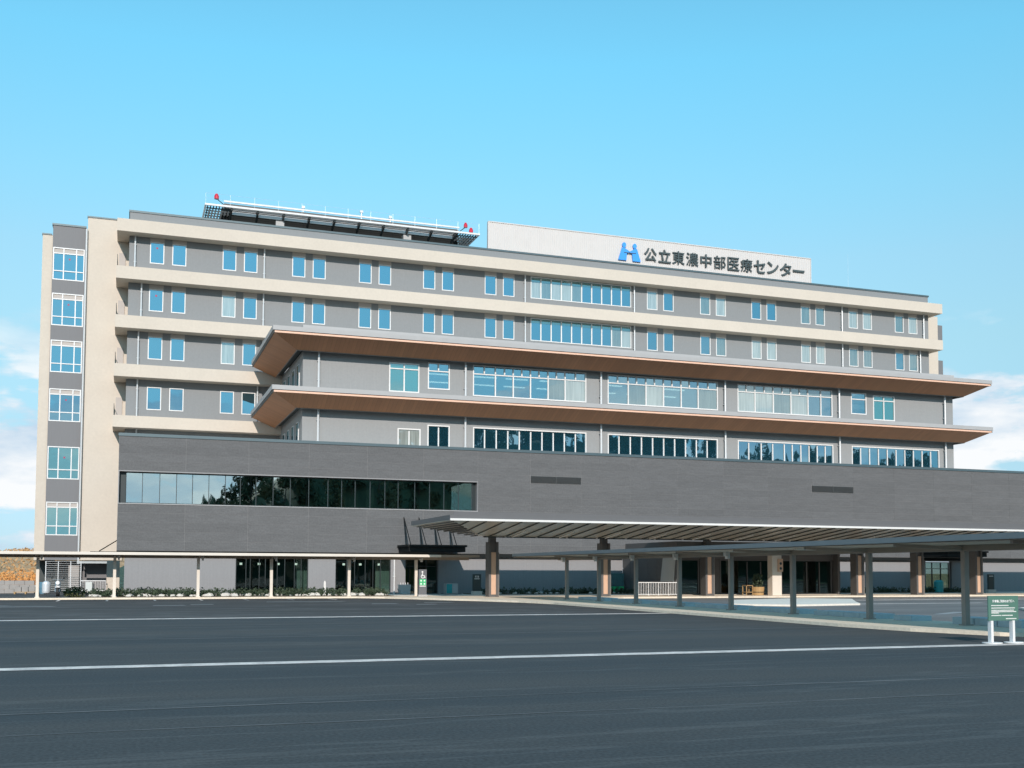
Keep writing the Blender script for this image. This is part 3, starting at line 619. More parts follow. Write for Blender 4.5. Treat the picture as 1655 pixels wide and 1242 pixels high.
# fourth-floor windows with rooms behind
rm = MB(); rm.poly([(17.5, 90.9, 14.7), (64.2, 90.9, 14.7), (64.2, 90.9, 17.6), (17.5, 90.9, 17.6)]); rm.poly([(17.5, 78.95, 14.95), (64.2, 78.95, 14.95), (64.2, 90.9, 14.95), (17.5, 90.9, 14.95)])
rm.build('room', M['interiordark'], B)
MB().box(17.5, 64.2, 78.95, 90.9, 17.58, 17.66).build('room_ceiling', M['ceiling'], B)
for x0 in (21.4, 25.3, 28.0, 31.0, 36.6, 39.6, 42.6, 48.6, 51.8, 54.6):
    for y in (83.6, 87.2): MB().box(x0 + .3 * (y - 80), x0 + .3 * (y - 80) + 1.9, y, y + .14, 17.50, 17.575).build('ceiling_lamp', M['lamp'], B)
S_, P_, G_ = 'glasssee', 'glasspale', 'glassgrey'
F4G = {0: 'glassteal', 6: 'glassteal', 2: (S_, S_, S_, S_, G_, P_), 3: (S_, G_, P_, S_, S_, G_), 4: (P_, P_, G_, P_, S_, S_)}  # pale panes paint in cloud reflections and light interiors
mulls = [(19.29,), (), (26.5, 27.96, 29.39, 30.86, 32.30), (37.79, 39.38, 40.97, 42.58, 44.15), (49.56, 51.35, 53.09, 54.80, 56.1), (), (62.65,)]
uppers = [(19.29,), (21.95,), (25.60, 26.5, 27.25, 27.96, 28.67, 29.39, 30.11, 30.86, 31.57, 32.3, 33.2), (36.87, 37.79, 38.55, 39.38, 40.16, 40.97, 41.75, 42.58, 43.35, 44.15, 45.1), (48.72, 49.56, 50.48, 51.35, 52.24, 53.09, 53.96, 54.8, 56.1), (), (62.65,)]
for i, (q, m_, u_) in enumerate(zip(MBW, mulls, uppers)):
    window(B, *q, YM, vm=m_, transom=16.82, uvm=u_, gm=F4G.get(i, 'glasssee'), mw=0.10, fw_=0.09, proud=0.04)
def seq(a, b, n): return [a + (b - a) * i / n for i in range(1, n)]
f3m = [(19.70,), (21.98,), seq(24.70, 34.12, 10), seq(35.96, 45.96, 10), [48.91, 50.12, 51.24, 52.38, 53.17, 54.02, 54.84, 55.67, 56.48], seq(59.19, 68.57, 10)]
for i, (q, m_) in enumerate(zip(F3, f3m)):
    window(B, *q, YM, vm=m_, gm='glasspale' if i == 0 else 'glassblue', mw=0.09, fw_=0.09, proud=0.04)

# ---- podium clad in dark tiles
PX0, PX1 = -0.62, 86.0
core = MB(); wall_holes(core, PX0, PX1, 2.97, 10.36, YP + 0.014, [(-0.56, 23.6, 6.03, 8.08)], 0.5)
core.poly([(PX0, YP + .014, 2.97), (PX0, YP + .014, 10.36), (PX0, 90, 10.36), (PX0, 90, 2.97)]); core.poly([(PX0, YP + .014, 2.97), (PX0, 90, 2.97), (PX1, 90, 2.97), (PX1, YP + .014, 2.97)])
core.poly([(PX1, YP + .014, 2.97), (PX1, 90, 2.97), (PX1, 90, 10.36), (PX1, YP + .014, 10.36)])
PW = core.build('podium_wall', M['joint'], B)
zc = [2.98 + 0.61 * k for k in range(6)] + [6.03 + 0.53 * k for k in range(1, 5)] + [8.15 + 0.5525 * k for k in range(1, 5)]
zc[5] = 6.03; xc = [PX0] + [27.65 + 4.02 * k for k in range(-6, 15)]
xc = [x for x in xc if x < PX1] + [PX1]
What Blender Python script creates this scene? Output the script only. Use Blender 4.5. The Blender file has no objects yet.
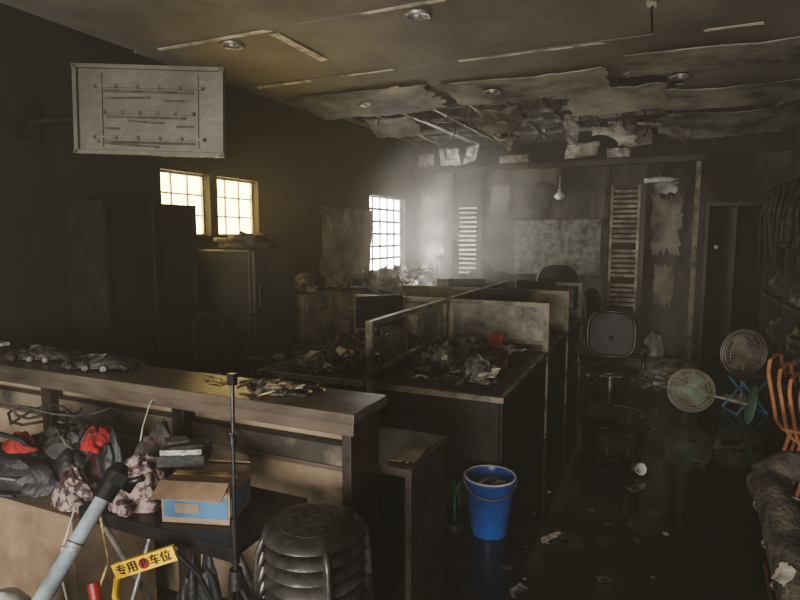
import bpy, bmesh, math, random
from mathutils import Vector, Matrix, Euler, noise
R=random.Random(7)
rad=math.radians
# ---------------------------------------------------------------- materials
def mat(name,col,soot=(0.012,0.010,0.008),lo=0.4,hi=0.6,scale=3.0,rough=0.75,metal=0.0,bump=0.25,bscale=None,emit=None,estr=0.0,rough2=None,stretch=(1,1,1)):
    m=bpy.data.materials.new(name); m.use_nodes=True
    nt=m.node_tree; N=nt.nodes; L=nt.links
    b=N['Principled BSDF']
    tc=N.new('ShaderNodeTexCoord'); mp=N.new('ShaderNodeMapping'); mp.inputs['Scale'].default_value=stretch
    L.new(tc.outputs['Object'],mp.inputs['Vector'])
    n=N.new('ShaderNodeTexNoise'); n.inputs['Scale'].default_value=scale; n.inputs['Detail'].default_value=7; n.inputs['Roughness'].default_value=0.62
    L.new(mp.outputs['Vector'],n.inputs['Vector'])
    r=N.new('ShaderNodeValToRGB'); r.color_ramp.elements[0].position=lo; r.color_ramp.elements[1].position=hi
    r.color_ramp.elements[0].color=(*soot,1); r.color_ramp.elements[1].color=(*col,1)
    L.new(n.outputs['Fac'],r.inputs['Fac']); L.new(r.outputs['Color'],b.inputs['Base Color'])
    b.inputs['Roughness'].default_value=rough; b.inputs['Metallic'].default_value=metal
    if rough2 is not None:
        mr=N.new('ShaderNodeMapRange'); mr.inputs['From Min'].default_value=0.35; mr.inputs['From Max'].default_value=0.65
        mr.inputs['To Min'].default_value=rough; mr.inputs['To Max'].default_value=rough2
        L.new(n.outputs['Fac'],mr.inputs['Value']); L.new(mr.outputs['Result'],b.inputs['Roughness'])
    if bump:
        n2=N.new('ShaderNodeTexNoise'); n2.inputs['Scale'].default_value=bscale or scale*6; n2.inputs['Detail'].default_value=5
        L.new(mp.outputs['Vector'],n2.inputs['Vector'])
        bp=N.new('ShaderNodeBump'); bp.inputs['Strength'].default_value=bump; bp.inputs['Distance'].default_value=0.02
        L.new(n2.outputs['Fac'],bp.inputs['Height']); L.new(bp.outputs['Normal'],b.inputs['Normal'])
    if emit:
        b.inputs['Emission Color'].default_value=(*emit,1); b.inputs['Emission Strength'].default_value=estr
    return m
M={}
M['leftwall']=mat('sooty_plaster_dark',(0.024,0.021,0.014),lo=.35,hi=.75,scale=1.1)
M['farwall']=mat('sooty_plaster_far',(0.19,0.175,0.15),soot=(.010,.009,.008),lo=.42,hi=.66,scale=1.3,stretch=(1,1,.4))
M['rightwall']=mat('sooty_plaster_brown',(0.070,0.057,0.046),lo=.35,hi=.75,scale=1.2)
M['ceil']=mat('smoked_ceiling_board',(0.33,0.295,0.25),soot=(0.085,0.076,0.064),lo=.3,hi=.7,scale=0.9,rough=.75,bump=.1)
M['tape']=mat('pale_joint_tape',(0.78,0.71,0.60),soot=(0.28,0.25,0.21),lo=.38,hi=.55,scale=6)
M['peel']=mat('peeled_ceiling_board',(0.44,0.40,0.34),soot=(0.06,0.053,0.045),lo=.38,hi=.66,scale=2.0)
M['plaster']=mat('bare_plaster',(0.62,0.60,0.56),soot=(0.08,0.072,0.064),lo=.36,hi=.6,scale=3)
M['black']=mat('charred_black',(0.015,0.014,0.012),soot=(0.004,0.0035,0.003),scale=5,rough=.6)
M['char']=mat('char_crust',(0.095,0.078,0.064),soot=(0.010,0.008,0.007),scale=9,rough=.75,bump=.8)
M['slab']=mat('sooty_slab',(0.010,0.009,0.008),scale=2)
M['floor']=mat('wet_sooty_floor',(0.013,0.008,0.007),soot=(0.004,0.0028,0.0026),lo=.4,hi=.7,scale=1.3,rough=.01,rough2=.12,bump=.06,bscale=5)
M['steel']=mat('sooty_steel',(0.40,0.39,0.37),soot=(0.06,0.055,0.05),lo=.35,hi=.6,scale=6,rough=.45,metal=.6)
M['tv']=mat('scorched_metal_sheet',(0.165,0.162,0.13),soot=(0.09,0.087,0.067),lo=.3,hi=.7,scale=2.5,rough=.5,metal=.2)
M['tvr']=mat('rusty_streaks',(0.10,0.085,0.06),soot=(0.04,0.035,0.026),scale=14,rough=.7)
M['wood']=mat('sooty_counter_wood',(0.20,0.157,0.12),soot=(0.055,0.044,0.035),lo=.35,hi=.65,scale=4,rough=.36,stretch=(.3,1,1),bump=.15)
M['cream']=mat('stained_cream_panel',(0.40,0.305,0.21),soot=(0.155,0.11,0.072),lo=.32,hi=.6,scale=2.2,rough=.7,bump=.12)
M['dwood']=mat('dark_wood',(0.050,0.035,0.027),soot=(0.009,0.007,0.006),scale=3,rough=.45)
M['frame']=mat('scorched_frame',(0.32,0.27,0.205),soot=(0.03,0.027,0.022),lo=.37,hi=.57,scale=5,rough=.5)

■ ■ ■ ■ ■

#### [STATED EXERCISE]
Return, please, the exact lines from the beginning of the entries above through the line containing "(17.5, 90.9, 14.95)])", both included; pictures are left out.

#### [TASK RESULT]
Keep writing the Blender script for this image. This is part 3, starting at line 619. More parts follow. Write for Blender 4.5. Treat the picture as 1655 pixels wide and 1242 pixels high.
# fourth-floor windows with rooms behind
rm = MB(); rm.poly([(17.5, 90.9, 14.7), (64.2, 90.9, 14.7), (64.2, 90.9, 17.6), (17.5, 90.9, 17.6)]); rm.poly([(17.5, 78.95, 14.95), (64.2, 78.95, 14.95), (64.2, 90.9, 14.95), (17.5, 90.9, 14.95)])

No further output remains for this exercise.